I care a lot about what people think. It’s not my best quality, and I know that. Sometimes I care too much, and I’m working on that. I can’t imagine I’m alone in feeling this way. In fact, I think most people care about what at least someone thinks of them.
Knowing that makes me cautious with what I say and do with the dreams that live in peoples’ hearts. What an honor it is for someone to share a dream or desire with you. Our reactions, our words, our attitudes can have more weight than we realize. Are we breathing life into this person or turning off a light in them? I want to be on the side that believes in someone. Even just an eye roll or an attitude of disbelief has been enough to discourage me from doing what I really want. It’s more than just caring about the opinion of others; but fuel to the fear of failure that lives within me.

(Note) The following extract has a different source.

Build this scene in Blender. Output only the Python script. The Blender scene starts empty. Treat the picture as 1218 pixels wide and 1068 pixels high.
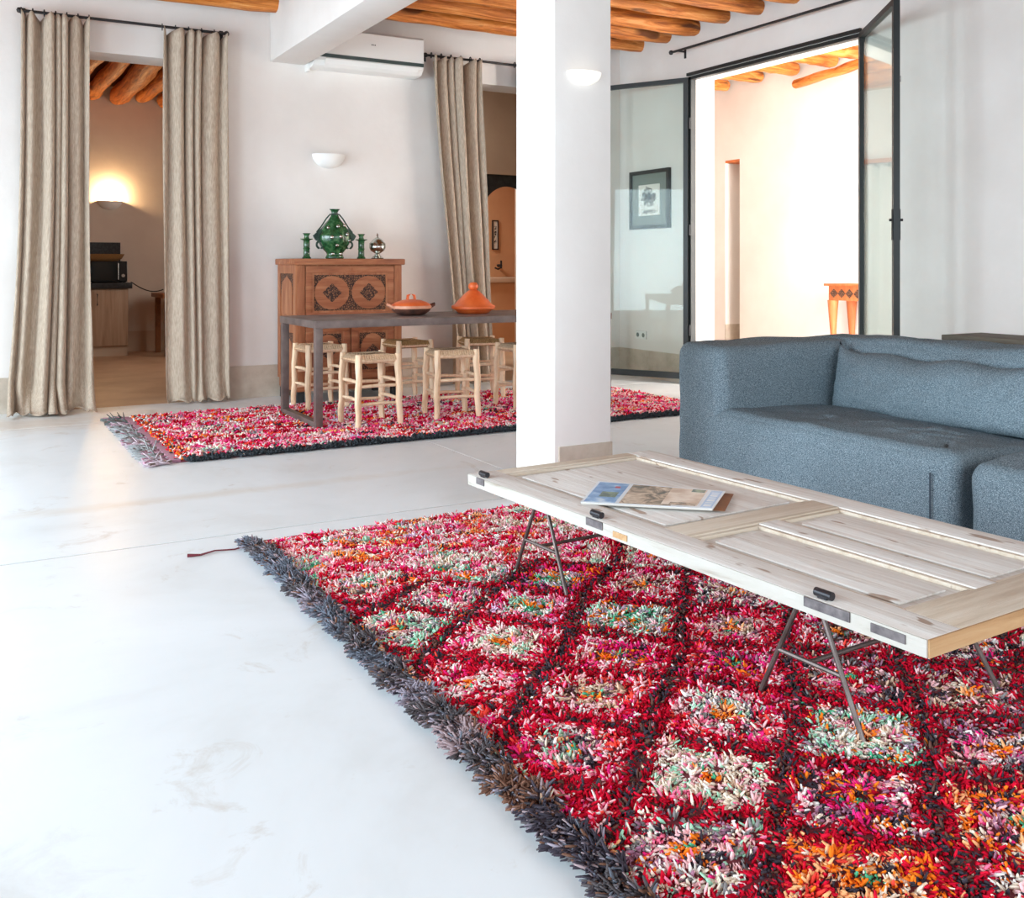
import bpy, bmesh, math, random
import numpy as np
from mathutils import Vector, Matrix, noise
from math import pi, sin, cos, sqrt, atan2, radians
random.seed(7)
sc = bpy.context.scene
COL = sc.collection

# ------------------------------------------------------------------ camera, world, lights, exposure
H = 1.1
cd = bpy.data.cameras.new('camera'); cam = bpy.data.objects.new('camera', cd); COL.objects.link(cam)
cam.location = (0, 0, H); cam.rotation_euler = (radians(90), 0, radians(-29.5))
cd.sensor_width = 36; cd.sensor_fit = 'HORIZONTAL'; cd.lens = 36 * 1167 / 1218
cd.shift_x = 0.0; cd.shift_y = -219 / 1218; cd.clip_start = 0.05; cd.clip_end = 200
sc.camera = cam
w = bpy.data.worlds.new('sky'); sc.world = w; w.use_nodes = True
bg = w.node_tree.nodes['Background']; bg.inputs[0].default_value = (0.80, 0.90, 1.0, 1); bg.inputs[1].default_value = 1.6

def area(name, loc, rot, sx, sy, power, colr, spread=180):
    l = bpy.data.lights.new(name, 'AREA'); l.shape = 'RECTANGLE'; l.size = sx; l.size_y = sy
    l.energy = power; l.color = colr; l.spread = radians(spread)
    o = bpy.data.objects.new(name, l); COL.objects.link(o); o.location = loc; o.rotation_euler = rot
    return o
DAY = (0.73, 0.89, 1.0)
# daylight through the three tall openings in the left wall and the one behind the camera
for i, y in enumerate((0.2, 3.2, 6.2)):
    area('window_or_fill_light', (-2.95, y, 1.35), (0, radians(-71), 0), 2.3, 2.0, (78, 166, 136)[i], DAY, 145)
area('window_or_fill_light', (2.2, -2.45, 1.6), (radians(76), 0, 0), 4.0, 2.4, 112, (0.80, 0.92, 1.0))
# bright courtyard room beyond the glass doors
area('window_or_fill_light', (7.0, 3.1, 1.7), (radians(90), 0, 0), 1.7, 2.6, 430, (1.0, 0.97, 0.94))
# added kitchen fill light with no real source, bath room lamp
area('window_or_fill_light', (3.4, 10.8, 1.6), (0, radians(90), 0), 1.2, 1.2, 24, (1.0, 0.93, 0.86))
area('window_or_fill_light', (4.9, 11.2, 2.6), (0, 0, 0), 0.8, 0.8, 40, (1.0, 0.92, 0.84))
area('window_or_fill_light', (4.3, 8.9, 3.2), (0, 0, 0), 0.8, 0.5, 11, (1.0, 0.90, 0.80))  # added fill that brightens the passage wall; no fixture hangs here

sc.view_settings.view_transform = 'Standard'; sc.view_settings.look = 'None'
sc.view_settings.gamma = 1; sc.view_settings.use_curve_mapping = False
sc.view_settings.exposure = 0.09
sc.cycles.max_bounces = 10; sc.cycles.diffuse_bounces = 6; sc.cycles.transparent_max_bounces = 12
sc.cycles.sample_clamp_indirect = 6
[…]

These days I am careful who I share my dreams with. And sometimes I am guilty of minimizing my dreams for the sake of others.
The other day, I came to the realization that I am constantly trying to make myself smaller, and not in the best way. There is a difference between humility and not stepping in to the person that God has created me to be. Humility doesn’t mean my confidence is shot. It doesn’t mean I can’t be proud of who I am, and the person I have fought to become.
God has given me a life and gifts that I should be proud of. Again, not in a boastful way, but in a way that is honorable and confident. Depending on who I’m talking to, I will alter the way I speak about my life to fit their standard for me. Why can’t I just be confident in all that God has given me stewardship over?